A Chinese policy paper issued in April admitted that "the two sides have disagreements and frictions on issues of value such as human rights as well as economic and trade issues."
China is still a developing country with a population of 1.3 billion. The country is still caught in the process of modernization with a per-capita GDP still below the world average.
Europe, on the other hand, has boasted decades of prosperity, and despite the recent global financial crisis and the eurozone debt crisis, remains one of the most developed regions in the world.
The two sides also boast different political systems that are nevertheless in line with their own conditions.
But putting similarities and differences aside, both China and Europe need each other to take on even greater global significance.
In a 10-day visit to Europe in March, Chinese President Xi Jinping called on China and Europe to build four "bridges" of peace, growth, reform and progress in civilization to step up friendship and cooperation.
Chinese Premier Li Keqiang, some three months later, also highlighted cooperation. "China and the UK, the East and the West, developing countries and developed ones alike, should seize opportunities, meet challenges together, and build a better world through inclusive development," he said.
Their enthusiasm is reciprocated by their European counterparts.
Heads of states and governments from Europe that visited China in 2013 alone included former French Prime Minister Jean-Marc Ayrault, Dutch Prime Minister Mark Rutte, and British Prime Minister David Cameron, who pledged that Britain would be China's strongest advocate in the West.
The logic behind the mutual pledge of support and cooperation is not difficult to understand.
It has been 11 years since China and the EU established a comprehensive strategic partnership.
According to the policy paper on the EU published by China in April, the two sides have worked together to tackle the international financial crisis and advance global governance reform, stepped up communication and coordination on major international and regional issues, and contributed significantly to world peace, development and cooperation.
Unlike the United States and Japan, Europe enjoys a relationship largely unburdened by intractable disputes with Beijing, and no other regions have exerted as much influence on China as Europe.
Both China and the EU advocate a multi-polar world, with Chinese leaders repeatedly labeling Europe an "important pole" of the world, and an "important partner" for China.
Nevertheless, economic links between China and Europe are perhaps the strongest glue holding the two together.
China is the EU's second-largest trading partner.

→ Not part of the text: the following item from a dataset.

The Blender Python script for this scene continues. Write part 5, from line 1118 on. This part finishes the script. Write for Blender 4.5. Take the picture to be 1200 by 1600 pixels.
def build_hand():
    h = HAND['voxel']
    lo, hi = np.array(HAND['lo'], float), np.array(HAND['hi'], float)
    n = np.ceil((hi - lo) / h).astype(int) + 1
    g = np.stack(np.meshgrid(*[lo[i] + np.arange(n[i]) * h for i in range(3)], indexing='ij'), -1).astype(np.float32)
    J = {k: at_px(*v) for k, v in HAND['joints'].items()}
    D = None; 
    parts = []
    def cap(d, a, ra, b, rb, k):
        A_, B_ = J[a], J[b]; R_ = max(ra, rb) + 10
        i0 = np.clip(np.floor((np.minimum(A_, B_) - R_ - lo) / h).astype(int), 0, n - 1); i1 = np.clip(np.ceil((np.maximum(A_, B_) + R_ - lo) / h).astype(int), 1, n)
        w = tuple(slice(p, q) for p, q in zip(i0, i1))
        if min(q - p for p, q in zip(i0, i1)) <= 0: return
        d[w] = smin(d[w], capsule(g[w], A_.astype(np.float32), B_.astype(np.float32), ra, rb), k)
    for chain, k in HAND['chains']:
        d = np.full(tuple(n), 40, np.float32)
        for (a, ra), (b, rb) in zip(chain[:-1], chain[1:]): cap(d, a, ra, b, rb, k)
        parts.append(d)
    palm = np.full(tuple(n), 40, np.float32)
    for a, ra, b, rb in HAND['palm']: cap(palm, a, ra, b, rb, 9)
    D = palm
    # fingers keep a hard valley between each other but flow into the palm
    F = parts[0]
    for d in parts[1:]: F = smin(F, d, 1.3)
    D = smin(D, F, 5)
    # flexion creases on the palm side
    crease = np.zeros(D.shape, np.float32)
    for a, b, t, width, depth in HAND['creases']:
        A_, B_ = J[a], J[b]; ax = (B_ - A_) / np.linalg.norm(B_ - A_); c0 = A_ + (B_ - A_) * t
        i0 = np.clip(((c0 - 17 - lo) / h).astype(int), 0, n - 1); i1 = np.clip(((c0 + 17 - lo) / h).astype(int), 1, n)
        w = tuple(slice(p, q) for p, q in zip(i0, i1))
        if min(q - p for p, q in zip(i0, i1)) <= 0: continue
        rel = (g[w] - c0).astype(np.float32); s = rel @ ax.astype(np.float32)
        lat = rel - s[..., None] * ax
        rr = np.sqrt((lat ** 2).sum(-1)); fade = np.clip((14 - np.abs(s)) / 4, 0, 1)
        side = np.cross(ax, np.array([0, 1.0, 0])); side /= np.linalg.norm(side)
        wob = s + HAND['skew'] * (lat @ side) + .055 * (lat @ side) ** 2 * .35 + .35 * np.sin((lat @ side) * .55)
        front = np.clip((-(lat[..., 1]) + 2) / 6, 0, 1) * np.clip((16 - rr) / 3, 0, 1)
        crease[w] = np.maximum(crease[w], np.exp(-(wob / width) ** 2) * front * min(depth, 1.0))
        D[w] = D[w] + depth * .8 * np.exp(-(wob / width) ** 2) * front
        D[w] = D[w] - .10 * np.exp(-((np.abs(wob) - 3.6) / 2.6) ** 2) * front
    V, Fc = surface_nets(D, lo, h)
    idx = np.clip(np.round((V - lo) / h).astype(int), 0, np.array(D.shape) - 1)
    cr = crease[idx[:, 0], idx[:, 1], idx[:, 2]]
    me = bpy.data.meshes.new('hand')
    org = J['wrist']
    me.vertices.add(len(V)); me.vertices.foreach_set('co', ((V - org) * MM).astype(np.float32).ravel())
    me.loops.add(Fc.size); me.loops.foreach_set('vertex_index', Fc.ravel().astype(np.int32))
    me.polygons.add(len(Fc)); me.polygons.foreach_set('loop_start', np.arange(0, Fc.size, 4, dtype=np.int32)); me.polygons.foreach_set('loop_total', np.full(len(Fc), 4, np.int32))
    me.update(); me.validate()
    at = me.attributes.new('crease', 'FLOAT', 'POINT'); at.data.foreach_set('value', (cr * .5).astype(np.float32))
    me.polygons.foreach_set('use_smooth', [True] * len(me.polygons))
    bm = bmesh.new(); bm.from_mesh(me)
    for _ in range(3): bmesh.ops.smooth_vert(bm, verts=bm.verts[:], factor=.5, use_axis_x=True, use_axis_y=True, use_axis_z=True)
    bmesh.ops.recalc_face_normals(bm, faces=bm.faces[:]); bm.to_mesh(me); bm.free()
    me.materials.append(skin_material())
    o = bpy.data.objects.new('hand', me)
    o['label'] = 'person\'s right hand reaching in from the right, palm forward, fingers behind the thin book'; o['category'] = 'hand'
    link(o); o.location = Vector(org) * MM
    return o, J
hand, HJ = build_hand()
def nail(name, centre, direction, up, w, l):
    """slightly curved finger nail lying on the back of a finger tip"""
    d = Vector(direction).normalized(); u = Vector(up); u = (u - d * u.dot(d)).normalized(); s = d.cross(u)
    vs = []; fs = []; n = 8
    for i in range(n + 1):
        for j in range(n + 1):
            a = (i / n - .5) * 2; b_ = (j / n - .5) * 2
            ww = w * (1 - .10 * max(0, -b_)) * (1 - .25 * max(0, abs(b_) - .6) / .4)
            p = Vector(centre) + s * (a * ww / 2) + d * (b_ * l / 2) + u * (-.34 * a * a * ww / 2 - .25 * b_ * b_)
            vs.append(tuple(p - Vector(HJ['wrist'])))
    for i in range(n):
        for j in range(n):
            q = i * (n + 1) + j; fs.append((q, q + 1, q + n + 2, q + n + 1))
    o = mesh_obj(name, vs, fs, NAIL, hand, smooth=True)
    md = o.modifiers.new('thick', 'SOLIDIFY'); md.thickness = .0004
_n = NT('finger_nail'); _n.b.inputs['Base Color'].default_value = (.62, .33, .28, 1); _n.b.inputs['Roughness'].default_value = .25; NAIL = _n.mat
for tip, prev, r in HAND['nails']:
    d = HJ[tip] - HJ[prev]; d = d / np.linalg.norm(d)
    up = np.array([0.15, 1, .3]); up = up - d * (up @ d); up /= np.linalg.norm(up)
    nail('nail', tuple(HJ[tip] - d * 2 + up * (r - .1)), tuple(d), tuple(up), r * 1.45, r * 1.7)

The EU has been China's top trading partner for 10 years. The annual trade volume has exceeded 550 billion U.S. dollars and there have been over five million visits between the two sides each year.

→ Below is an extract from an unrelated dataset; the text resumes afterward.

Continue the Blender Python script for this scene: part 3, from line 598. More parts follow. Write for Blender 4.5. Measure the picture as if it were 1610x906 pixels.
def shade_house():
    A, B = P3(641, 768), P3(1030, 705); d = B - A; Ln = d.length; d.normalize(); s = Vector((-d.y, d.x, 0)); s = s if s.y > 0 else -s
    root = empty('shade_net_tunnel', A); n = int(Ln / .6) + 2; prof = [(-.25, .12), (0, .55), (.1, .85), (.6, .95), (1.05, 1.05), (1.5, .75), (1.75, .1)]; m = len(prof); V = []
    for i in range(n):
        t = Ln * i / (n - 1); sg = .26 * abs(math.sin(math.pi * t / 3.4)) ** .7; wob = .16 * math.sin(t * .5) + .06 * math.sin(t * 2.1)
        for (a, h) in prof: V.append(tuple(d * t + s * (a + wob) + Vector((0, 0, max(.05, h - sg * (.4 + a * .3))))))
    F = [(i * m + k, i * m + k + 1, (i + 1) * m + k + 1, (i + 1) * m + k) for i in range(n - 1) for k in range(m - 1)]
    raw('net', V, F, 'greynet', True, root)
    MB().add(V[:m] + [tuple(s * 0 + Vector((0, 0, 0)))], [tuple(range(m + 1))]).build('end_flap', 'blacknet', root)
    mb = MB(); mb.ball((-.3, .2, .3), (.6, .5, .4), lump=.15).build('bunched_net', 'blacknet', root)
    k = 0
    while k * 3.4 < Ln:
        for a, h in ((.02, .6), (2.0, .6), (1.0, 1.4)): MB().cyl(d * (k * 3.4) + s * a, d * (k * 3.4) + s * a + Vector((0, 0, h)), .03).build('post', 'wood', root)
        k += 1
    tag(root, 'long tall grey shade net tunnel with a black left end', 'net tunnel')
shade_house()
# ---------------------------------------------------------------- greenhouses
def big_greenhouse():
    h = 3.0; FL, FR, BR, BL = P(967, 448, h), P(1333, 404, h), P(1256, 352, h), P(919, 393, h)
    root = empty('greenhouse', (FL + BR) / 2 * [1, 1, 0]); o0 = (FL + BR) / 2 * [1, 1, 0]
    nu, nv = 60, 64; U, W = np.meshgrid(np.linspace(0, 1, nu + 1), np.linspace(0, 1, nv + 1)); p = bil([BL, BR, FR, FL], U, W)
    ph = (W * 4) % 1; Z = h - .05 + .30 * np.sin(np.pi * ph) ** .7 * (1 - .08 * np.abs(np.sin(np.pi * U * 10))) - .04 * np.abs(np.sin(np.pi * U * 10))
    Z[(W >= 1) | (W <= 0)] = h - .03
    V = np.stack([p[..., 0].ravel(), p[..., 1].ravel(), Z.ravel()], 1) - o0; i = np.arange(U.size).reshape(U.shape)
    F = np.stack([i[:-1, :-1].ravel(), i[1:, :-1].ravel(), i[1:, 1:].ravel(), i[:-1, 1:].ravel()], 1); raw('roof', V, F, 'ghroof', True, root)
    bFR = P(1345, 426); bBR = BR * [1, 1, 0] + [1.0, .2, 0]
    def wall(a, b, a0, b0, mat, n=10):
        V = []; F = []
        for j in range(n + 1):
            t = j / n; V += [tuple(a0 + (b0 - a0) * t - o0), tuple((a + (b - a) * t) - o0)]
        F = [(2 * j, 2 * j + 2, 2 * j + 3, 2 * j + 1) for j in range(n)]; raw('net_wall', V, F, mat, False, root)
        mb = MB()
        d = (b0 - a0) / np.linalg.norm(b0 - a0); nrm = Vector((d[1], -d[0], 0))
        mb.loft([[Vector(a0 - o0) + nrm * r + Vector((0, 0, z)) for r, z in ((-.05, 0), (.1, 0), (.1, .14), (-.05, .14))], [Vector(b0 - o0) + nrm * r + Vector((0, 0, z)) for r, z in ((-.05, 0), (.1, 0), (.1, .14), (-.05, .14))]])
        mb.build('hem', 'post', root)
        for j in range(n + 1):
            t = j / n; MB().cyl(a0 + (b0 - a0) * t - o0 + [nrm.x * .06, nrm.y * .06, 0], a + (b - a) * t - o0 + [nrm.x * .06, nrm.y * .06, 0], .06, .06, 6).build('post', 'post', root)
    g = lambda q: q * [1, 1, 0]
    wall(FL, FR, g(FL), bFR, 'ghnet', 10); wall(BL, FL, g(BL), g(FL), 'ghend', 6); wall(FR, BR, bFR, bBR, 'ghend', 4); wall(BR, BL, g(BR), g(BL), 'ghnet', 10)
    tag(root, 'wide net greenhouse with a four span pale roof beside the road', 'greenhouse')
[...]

Last year, the EU's direct investment in China jumped to 6.5 billion U.S. dollars, a 21.9-percent increase year on year. Meanwhile, China's direct investment in the EU spiked 6.2 percent to 3.6 billion U.S. dollars.

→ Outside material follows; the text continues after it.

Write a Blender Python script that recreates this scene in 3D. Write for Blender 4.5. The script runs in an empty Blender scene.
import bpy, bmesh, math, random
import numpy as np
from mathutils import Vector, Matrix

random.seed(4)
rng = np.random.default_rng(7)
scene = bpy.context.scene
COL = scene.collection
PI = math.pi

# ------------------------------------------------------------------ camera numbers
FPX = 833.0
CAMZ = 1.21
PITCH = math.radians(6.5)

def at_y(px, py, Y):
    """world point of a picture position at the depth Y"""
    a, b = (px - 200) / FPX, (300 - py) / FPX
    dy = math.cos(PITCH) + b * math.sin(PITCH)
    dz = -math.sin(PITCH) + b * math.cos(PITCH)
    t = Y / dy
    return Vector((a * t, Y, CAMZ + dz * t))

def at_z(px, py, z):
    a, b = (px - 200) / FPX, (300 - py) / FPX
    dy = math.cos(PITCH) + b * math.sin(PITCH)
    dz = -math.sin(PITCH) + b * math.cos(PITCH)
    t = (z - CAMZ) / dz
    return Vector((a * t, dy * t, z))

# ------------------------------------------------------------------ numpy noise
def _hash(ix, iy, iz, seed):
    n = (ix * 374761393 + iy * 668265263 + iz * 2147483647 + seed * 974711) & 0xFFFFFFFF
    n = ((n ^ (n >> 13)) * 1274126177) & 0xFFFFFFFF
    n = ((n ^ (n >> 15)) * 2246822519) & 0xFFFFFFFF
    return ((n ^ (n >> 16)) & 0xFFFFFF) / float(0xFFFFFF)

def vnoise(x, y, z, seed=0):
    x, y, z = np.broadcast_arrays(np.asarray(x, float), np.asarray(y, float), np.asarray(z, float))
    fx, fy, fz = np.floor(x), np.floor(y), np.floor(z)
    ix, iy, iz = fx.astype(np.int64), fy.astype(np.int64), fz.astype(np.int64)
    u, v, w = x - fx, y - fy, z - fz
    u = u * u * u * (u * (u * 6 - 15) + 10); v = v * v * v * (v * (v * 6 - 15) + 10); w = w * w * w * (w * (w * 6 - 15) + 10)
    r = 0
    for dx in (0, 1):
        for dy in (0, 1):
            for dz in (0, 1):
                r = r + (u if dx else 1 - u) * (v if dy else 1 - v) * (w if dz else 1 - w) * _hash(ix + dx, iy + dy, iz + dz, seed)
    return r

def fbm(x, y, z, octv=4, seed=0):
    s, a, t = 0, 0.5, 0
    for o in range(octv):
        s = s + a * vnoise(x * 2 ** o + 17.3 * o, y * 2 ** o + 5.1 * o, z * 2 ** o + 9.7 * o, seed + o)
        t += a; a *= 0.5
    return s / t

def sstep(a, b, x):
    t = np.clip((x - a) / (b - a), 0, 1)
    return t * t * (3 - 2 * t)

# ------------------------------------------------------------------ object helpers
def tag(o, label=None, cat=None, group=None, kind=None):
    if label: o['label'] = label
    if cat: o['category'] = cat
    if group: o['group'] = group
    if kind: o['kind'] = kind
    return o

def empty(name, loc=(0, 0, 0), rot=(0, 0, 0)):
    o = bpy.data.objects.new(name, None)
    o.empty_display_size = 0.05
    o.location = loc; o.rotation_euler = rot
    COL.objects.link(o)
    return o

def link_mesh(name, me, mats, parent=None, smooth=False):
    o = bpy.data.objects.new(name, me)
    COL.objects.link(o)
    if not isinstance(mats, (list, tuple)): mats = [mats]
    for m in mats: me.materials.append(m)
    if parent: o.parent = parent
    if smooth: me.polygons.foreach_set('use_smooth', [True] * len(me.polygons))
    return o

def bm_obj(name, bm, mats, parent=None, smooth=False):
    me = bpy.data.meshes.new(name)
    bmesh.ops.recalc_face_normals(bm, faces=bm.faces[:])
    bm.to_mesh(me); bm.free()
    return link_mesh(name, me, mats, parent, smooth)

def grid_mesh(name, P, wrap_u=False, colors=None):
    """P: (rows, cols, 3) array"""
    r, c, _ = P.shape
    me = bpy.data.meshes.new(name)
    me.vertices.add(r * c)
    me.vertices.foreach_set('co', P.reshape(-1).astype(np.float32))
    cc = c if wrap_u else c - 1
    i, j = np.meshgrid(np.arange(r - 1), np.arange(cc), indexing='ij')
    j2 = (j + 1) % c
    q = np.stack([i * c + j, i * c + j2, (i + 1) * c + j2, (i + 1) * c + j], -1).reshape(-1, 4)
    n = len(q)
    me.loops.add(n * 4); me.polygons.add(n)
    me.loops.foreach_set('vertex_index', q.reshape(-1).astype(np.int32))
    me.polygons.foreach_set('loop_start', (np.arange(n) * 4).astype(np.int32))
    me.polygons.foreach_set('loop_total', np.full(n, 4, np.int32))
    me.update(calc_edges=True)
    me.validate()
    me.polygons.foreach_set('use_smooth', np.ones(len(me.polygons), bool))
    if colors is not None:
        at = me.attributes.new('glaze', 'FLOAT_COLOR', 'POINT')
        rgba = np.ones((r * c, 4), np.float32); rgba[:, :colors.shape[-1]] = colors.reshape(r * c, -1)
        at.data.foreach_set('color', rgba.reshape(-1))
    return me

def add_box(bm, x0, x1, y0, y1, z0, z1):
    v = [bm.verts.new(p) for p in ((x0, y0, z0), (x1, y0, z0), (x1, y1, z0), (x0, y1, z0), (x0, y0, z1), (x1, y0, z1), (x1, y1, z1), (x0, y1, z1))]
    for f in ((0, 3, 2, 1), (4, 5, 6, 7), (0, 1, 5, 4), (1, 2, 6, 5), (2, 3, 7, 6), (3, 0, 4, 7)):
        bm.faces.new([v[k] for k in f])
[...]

In addition, China and Europe's respective need for reforms has also offered further room for close collaborations. As China aims to build a moderately prosperous society by 2020, and the EU works toward its own EU 2020 strategy, the two sides can foster synergies and promote cooperation in all fields.
Though there have been signs of a "seven-year itch," the most prominent of which being the EU's year-long anti-dumping case on Chinese photovoltaic power systems, Sino-Europe ties still have without doubt been heading in the right direction in the past few years.
Describing Sino-Europe ties as "a relationship based on friendship and a mature relationship," European Commission President Jose Manuel Barroso said in a lunar new year greeting to the Chinese people in 2008 that "maturity means the two sides are able to deepen points of agreement. On points of non-agreement, they are able to speak constructively and find a way out." These words still ring true today.
China and Europe need each other, and it is in the interests of both sides to put differences aside and grasp the opportunities for cooperation created by China's development and Europe's economic recovery, and turn the current pattern of cooperation into one that is more comprehensive, robust, high-end and driven by multiple engines.